What’s in a Name? (Part 2)

Last month’s Bit of Webster History feature really struck a chord with many current and former Webster residents. Titled “What’s in a Name?”, it told the history behind several well-known Webster street names: Salt Rd., Basket Rd., Five Mile Line Rd., Shoecraft Rd. and Whiting Rd. 

Dozens of readers reached out, many wondering about other well-known road names. So here, drawing liberally once again from Webster History Through the Years, are answers for some of those wonders. 

Klem Rd., now known in part for its spacious shoulders, was only 49 feet wide when it was surveyed in 1816. Several families of Klems lived on or near the road, so it was named for them. It was originally built with logs because the bed was low and swampy. 

Woodhull Rd. was surveyed in 1816 across the original Robert Woodhull Farm and was named after him. 

It’s commonly believed that Vosburg Rd. was named after the forebears of George Vosburgh, who lived many years in the old brick house near the corner of Lake Rd.
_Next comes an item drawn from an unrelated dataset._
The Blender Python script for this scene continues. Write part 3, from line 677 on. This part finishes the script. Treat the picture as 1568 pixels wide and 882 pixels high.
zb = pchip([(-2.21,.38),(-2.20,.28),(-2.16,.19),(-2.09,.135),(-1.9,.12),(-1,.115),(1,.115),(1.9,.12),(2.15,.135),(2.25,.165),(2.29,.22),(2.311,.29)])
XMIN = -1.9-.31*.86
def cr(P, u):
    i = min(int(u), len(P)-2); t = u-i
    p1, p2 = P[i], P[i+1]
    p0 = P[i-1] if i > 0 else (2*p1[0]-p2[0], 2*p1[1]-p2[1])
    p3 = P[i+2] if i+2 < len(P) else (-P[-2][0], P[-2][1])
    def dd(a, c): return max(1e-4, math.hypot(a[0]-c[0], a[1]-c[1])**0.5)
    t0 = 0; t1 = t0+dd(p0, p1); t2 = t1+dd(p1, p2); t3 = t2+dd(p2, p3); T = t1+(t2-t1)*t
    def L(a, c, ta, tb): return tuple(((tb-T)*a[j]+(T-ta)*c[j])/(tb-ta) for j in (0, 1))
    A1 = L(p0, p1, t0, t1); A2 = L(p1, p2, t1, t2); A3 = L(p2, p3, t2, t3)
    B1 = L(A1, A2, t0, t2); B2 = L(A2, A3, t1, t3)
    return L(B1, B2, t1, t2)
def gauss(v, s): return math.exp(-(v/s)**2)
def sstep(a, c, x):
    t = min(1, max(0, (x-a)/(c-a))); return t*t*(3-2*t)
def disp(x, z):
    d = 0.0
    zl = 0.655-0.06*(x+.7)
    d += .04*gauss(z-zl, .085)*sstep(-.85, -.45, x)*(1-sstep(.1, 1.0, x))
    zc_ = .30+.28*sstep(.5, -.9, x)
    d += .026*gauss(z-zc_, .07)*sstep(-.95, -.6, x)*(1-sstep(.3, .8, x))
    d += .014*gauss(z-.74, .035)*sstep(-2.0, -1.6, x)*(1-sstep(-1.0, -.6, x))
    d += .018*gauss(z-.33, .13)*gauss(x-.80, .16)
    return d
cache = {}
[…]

It was actually named after Freeman Vosburgh, a German blacksmith, who built that house.

Drumm Rd. was named after a colorful character called “Captain Drumms.” He was reputed to be a former canal boat captain who bought land on the west side of the road. 
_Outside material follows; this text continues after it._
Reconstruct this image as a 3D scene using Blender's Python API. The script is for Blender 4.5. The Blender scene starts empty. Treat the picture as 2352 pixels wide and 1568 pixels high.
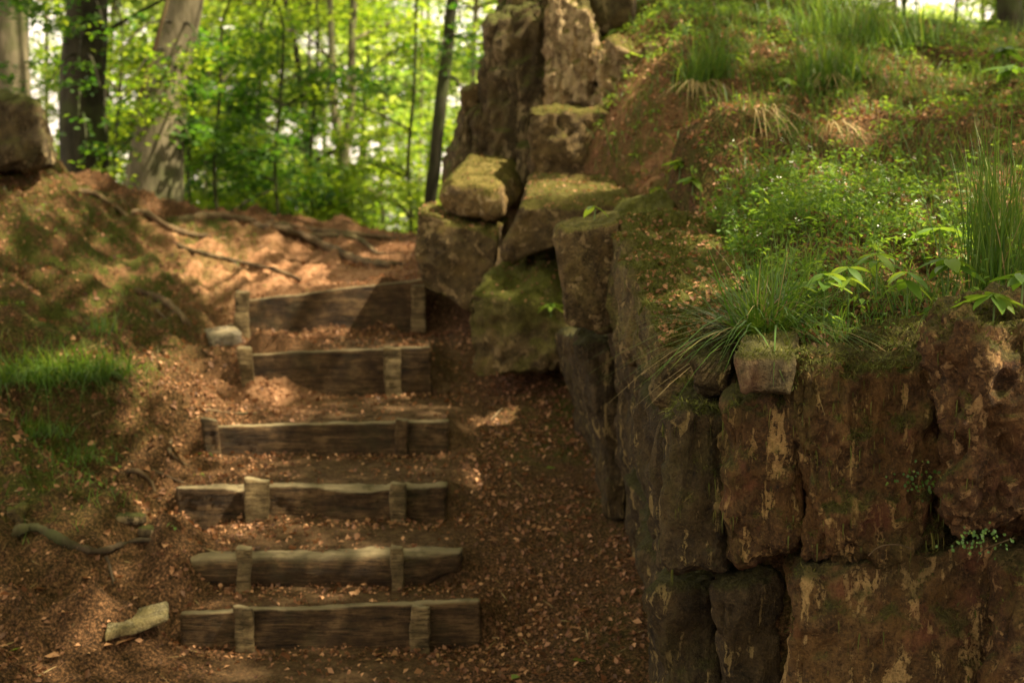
import bpy, math, random
import numpy as np
rng = np.random.default_rng(7)
random.seed(7)
S = bpy.context.scene
COL = S.collection

# ------------------------------------------------------------------ camera
F = 3267.0; U0, V0 = 1176.0, 784.0; TH = math.radians(5.87); CZ = 1.66
cam_d = bpy.data.cameras.new('camera'); cam = bpy.data.objects.new('camera', cam_d); COL.objects.link(cam)
cam.location = (0, 0, CZ); cam.rotation_euler = (math.pi/2 - TH, 0, 0)
cam_d.sensor_width = 36; cam_d.lens = 50.0; cam_d.clip_end = 3000; cam_d.clip_start = 0.05
cam_d.dof.use_dof = True; cam_d.dof.focus_distance = 3.7; cam_d.dof.aperture_fstop = 3.3
S.camera = cam

# ------------------------------------------------------------------ light
SUN_EL, SUN_AZ = math.radians(58), math.radians(103)     # azimuth from +Y towards +X
SUN = np.array([math.sin(SUN_AZ)*math.cos(SUN_EL), math.cos(SUN_AZ)*math.cos(SUN_EL), math.sin(SUN_EL)])
w = bpy.data.worlds.new('World'); S.world = w; w.use_nodes = True
nt = w.node_tree; nt.nodes.clear()
sky = nt.nodes.new('ShaderNodeTexSky'); sky.sky_type = 'NISHITA'; sky.sun_disc = False
sky.sun_elevation = SUN_EL; sky.sun_rotation = SUN_AZ; sky.dust_density = 4.0; sky.air_density = 1.0; sky.ozone_density = 1.0
mixw = nt.nodes.new('ShaderNodeMixRGB'); mixw.inputs[0].default_value = 0.8
mixw.inputs[2].default_value = (8.8, 7.2, 5.7, 1)        # thin warm-white cloud veil
bg = nt.nodes.new('ShaderNodeBackground'); bg.inputs[1].default_value = 0.09
wo = nt.nodes.new('ShaderNodeOutputWorld')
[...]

Herman Rd. was named after Gustav Herman, who owned a farm on the south side of the road opposite Pellett Rd. The road had apparently been nameless for several years.

More information about these roads and many others can be found in Webster Through the Years, by Esther Dunn, published in 1971. You can check out a copy at the Webster Public Library, or page through one at the Webster Museum, 18 Lapham Park in the Village of Webster. The museum is open every Tuesday, Thursday and Saturday from 2 to 4:30 p.m.